John Harris is spot-on in his comments about how “hopelessly rigid and formulaic the political mainstream now is” (Brexit, Farage, Corbyn all sparked passion – but there’s no sign of that at either party conference, 29 September). I’m fortunate to have seen speakers including Michael Foot and Donald Soper, whose handling of heckling added a vital touch of spontaneity. You knew they were confident of their ideas and argument. Speeches written by special advisers and robotically read from the Autocue cannot offer this.

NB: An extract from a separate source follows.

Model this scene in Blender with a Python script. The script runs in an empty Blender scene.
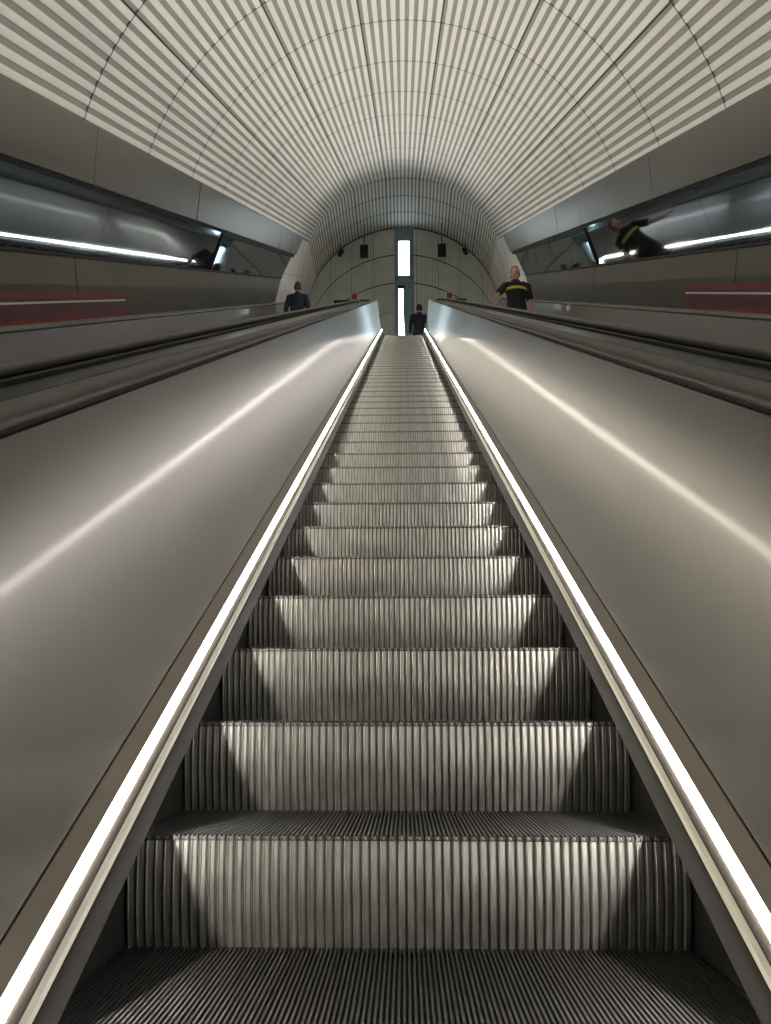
import bpy, bmesh, math, random
from mathutils import Vector, Matrix
R = math.radians
random.seed(7)
sc = bpy.context.scene
COL = sc.collection
C30, S30 = math.cos(R(30)), math.sin(R(30))

# ------------------------------------------------------------------ materials
def principled(name, col, rough=.5, metal=0., emis=None, strength=0., spec=.5):
    m = bpy.data.materials.new(name); m.use_nodes = True
    b = m.node_tree.nodes['Principled BSDF']
    b.inputs['Base Color'].default_value = (*col, 1)
    b.inputs['Roughness'].default_value = rough
    b.inputs['Metallic'].default_value = metal
    b.inputs['Specular IOR Level'].default_value = spec
    if emis:
        b.inputs['Emission Color'].default_value = (*emis, 1)
        b.inputs['Emission Strength'].default_value = strength
    return m

def textured(name, c1, c2, rough=(.4, .6), metal=0., scale=(1, 1, 1), nscale=5., detail=4., bump=0., spec=.5, aniso=0., contrast=(.35, .65)):
    m = principled(name, c1, rough[0], metal, spec=spec)
    nt = m.node_tree; N = nt.nodes; L = nt.links
    b = N['Principled BSDF']
    tc = N.new('ShaderNodeTexCoord'); mp = N.new('ShaderNodeMapping'); mp.inputs['Scale'].default_value = scale
    nz = N.new('ShaderNodeTexNoise'); nz.inputs['Scale'].default_value = nscale; nz.inputs['Detail'].default_value = detail
    L.new(tc.outputs['Object'], mp.inputs['Vector']); L.new(mp.outputs['Vector'], nz.inputs['Vector'])
    cr = N.new('ShaderNodeValToRGB')
    cr.color_ramp.elements[0].position = contrast[0]; cr.color_ramp.elements[1].position = contrast[1]
    cr.color_ramp.elements[0].color = (*c1, 1); cr.color_ramp.elements[1].color = (*c2, 1)
    L.new(nz.outputs['Fac'], cr.inputs['Fac']); L.new(cr.outputs['Color'], b.inputs['Base Color'])
    mr = N.new('ShaderNodeMapRange'); mr.inputs['From Min'].default_value = .3; mr.inputs['From Max'].default_value = .7
    mr.inputs['To Min'].default_value = rough[0]; mr.inputs['To Max'].default_value = rough[1]
    L.new(nz.outputs['Fac'], mr.inputs['Value']); L.new(mr.outputs['Result'], b.inputs['Roughness'])
    if bump:
        bp = N.new('ShaderNodeBump'); bp.inputs['Strength'].default_value = bump; bp.inputs['Distance'].default_value = .01
        L.new(nz.outputs['Fac'], bp.inputs['Height']); L.new(bp.outputs['Normal'], b.inputs['Normal'])
    return m

LED_STRENGTH = 22
WINDOW_STRENGTH = 7
M = {}
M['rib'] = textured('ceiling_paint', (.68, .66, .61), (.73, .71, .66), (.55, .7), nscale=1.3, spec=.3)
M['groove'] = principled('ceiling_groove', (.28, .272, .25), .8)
M['endgroove'] = principled('end_wall_groove', (.20, .205, .185), .8)
M['joint'] = principled('dark_joint', (.035, .035, .033), .8)
M['endrib'] = textured('end_wall_paint', (.60, .61, .55), (.66, .67, .61), (.5, .65), nscale=2)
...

“Heckling is good,” wrote the Guardian’s political editor Michael White 18 years ago. Allowing members of an audience a brief opportunity to express a view should be considered an essential part of a democracy. This includes at conference. Rachel Reeves and Sir Keir Starmer may lack sufficient confidence in their scripts to depart from them, but bundling hecklers out of the hall gives only temporary relief. The questions remain.
Mike Sheaff
Plymouth
• John Harris is clearly aware that the British two-party system is not in rude health (“we have just been through an election in which the two main parties received their lowest ever combined share of the vote”), so why does the headline on his article refer to “either party conference” – as if there are only two of them? There are not. I am sorry that Harris did not enjoy his time with Labour at Liverpool and I am sure he was right to expect nothing better from the Tories in Birmingham, so why did he not head for the seaside instead and watch the Lib Dems in action?

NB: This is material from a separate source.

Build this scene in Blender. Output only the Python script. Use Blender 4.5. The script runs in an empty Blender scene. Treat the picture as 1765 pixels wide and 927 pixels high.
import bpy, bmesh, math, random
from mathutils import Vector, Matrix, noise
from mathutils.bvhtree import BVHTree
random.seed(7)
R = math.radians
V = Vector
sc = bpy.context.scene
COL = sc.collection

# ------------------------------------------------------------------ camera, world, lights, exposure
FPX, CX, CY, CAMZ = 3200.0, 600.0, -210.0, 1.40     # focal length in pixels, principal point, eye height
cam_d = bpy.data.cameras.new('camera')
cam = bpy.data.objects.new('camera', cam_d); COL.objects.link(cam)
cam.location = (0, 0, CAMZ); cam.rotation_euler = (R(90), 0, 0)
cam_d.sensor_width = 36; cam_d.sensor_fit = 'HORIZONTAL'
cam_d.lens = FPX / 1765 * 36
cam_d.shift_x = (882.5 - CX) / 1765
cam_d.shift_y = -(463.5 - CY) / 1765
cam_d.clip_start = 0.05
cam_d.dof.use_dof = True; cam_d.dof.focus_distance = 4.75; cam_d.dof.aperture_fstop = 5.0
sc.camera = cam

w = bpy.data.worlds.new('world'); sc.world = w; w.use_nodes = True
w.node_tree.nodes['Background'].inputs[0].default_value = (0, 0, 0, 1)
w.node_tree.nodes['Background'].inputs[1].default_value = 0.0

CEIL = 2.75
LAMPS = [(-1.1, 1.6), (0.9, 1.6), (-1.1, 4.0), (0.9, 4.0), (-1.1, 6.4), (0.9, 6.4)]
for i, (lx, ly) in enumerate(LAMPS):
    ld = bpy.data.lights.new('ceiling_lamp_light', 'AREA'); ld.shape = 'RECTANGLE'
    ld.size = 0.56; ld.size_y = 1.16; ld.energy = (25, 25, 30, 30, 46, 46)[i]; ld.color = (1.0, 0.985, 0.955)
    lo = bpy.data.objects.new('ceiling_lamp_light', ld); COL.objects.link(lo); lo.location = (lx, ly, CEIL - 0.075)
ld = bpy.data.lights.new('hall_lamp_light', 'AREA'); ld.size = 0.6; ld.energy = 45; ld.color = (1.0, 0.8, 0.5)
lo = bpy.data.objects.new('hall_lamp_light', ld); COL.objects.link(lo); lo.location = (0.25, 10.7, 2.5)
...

There he would have seen a leader confident enough to talk of closer engagement with the EU and electoral reform (subjects kept off the agenda in Liverpool and Birmingham) and a party prepared to debate Gaza on the main conference stage. There is passion in politics – you just have to know where to look for it.
Jonathan Allum
Amersham, Buckinghamshire
• John Harris is totally correct in his outline of changes in party conferences. As one who, in the past, was in part responsible for Labour’s conference organisation, who also attended as an elected councillor and as parliamentary candidate, not to mention fringe chair on Labour and the arts (Arts for Labour), I can pinpoint with precision the causes of changes in these gatherings.

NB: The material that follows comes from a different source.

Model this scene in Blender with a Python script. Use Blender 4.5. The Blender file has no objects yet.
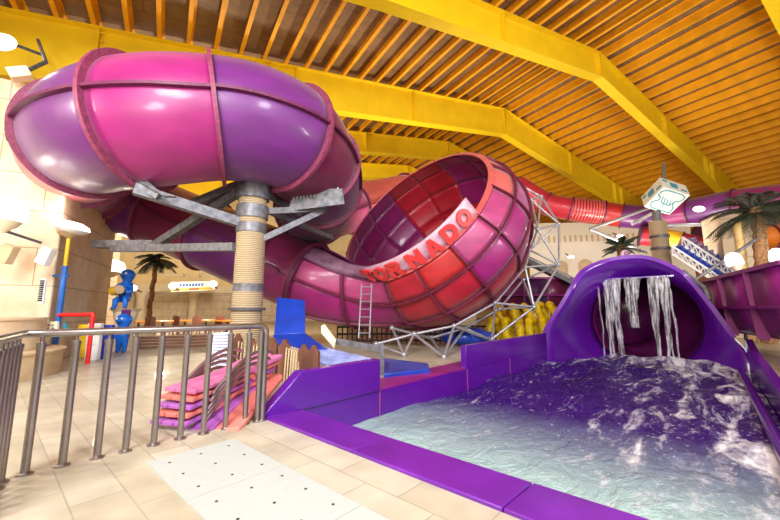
import bpy, math, random
from mathutils import Vector, Matrix, noise
random.seed(7)
scn = bpy.context.scene
COL = scn.collection
R = math.radians
# ------------------------------------------------------------------ camera
FPX, PITCH, EYE = 355.0, R(8.0), 1.3
cd = bpy.data.cameras.new('camera'); cam = bpy.data.objects.new('camera', cd); COL.objects.link(cam)
cd.sensor_width = 36.0; cd.lens = 36.0 * FPX / 780.0; cd.clip_end = 300; cd.clip_start = 0.05
cam.location = (0, 0, EYE); cam.rotation_euler = (R(90) + PITCH, 0, 0)
scn.camera = cam
# ------------------------------------------------------------------ world, lights, exposure
w = bpy.data.worlds.new('world'); scn.world = w; w.use_nodes = True
bg = w.node_tree.nodes['Background']; bg.inputs[0].default_value = (0.93, 0.97, 1.0, 1); bg.inputs[1].default_value = 1.1
vs = scn.view_settings
vs.view_transform = 'Standard'; vs.look = 'None'; vs.gamma = 1; vs.use_curve_mapping = False; vs.exposure = -0.45

def area(name, loc, size, power, aim, color=(.97, .98, 1)):
    l = bpy.data.lights.new(name, 'AREA'); l.shape = 'DISK'; l.size = size; l.energy = power; l.color = color
    o = bpy.data.objects.new(name, l); COL.objects.link(o); o.location = loc
    o.rotation_euler = (Vector(aim) - Vector(loc)).to_track_quat('-Z', 'Y').to_euler()
    return o
def point(name, loc, power, r=.15, color=(1, .92, .8)):
    l = bpy.data.lights.new(name, 'POINT'); l.energy = power; l.shadow_soft_size = r; l.color = color
    o = bpy.data.objects.new(name, l); COL.objects.link(o); o.location = loc
    return o
area('hall_fill', (-3, -3.5, 8.5), 3.0, 1500, (-1, 8, 2.5))  # unseen fill lights without fixtures, added to brighten the hall
area('hall_fill', (6, -2.5, 8.5), 3.0, 1500, (5, 9, 1))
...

Though it will never be admitted by the media, they are largely responsible for the dumbing down, trivialisation and boring stigma on not only conferences, but politics in general. The public in today’s world only know and perceive politics via the media. Over the years I have understood that the behaviour of the media – keen on sex scandals rather than citizens’ involvement in the governance of our country – is responsible for much, if not all, of the dire state of British political benightedness. The Guardian, I may add, is largely an exception.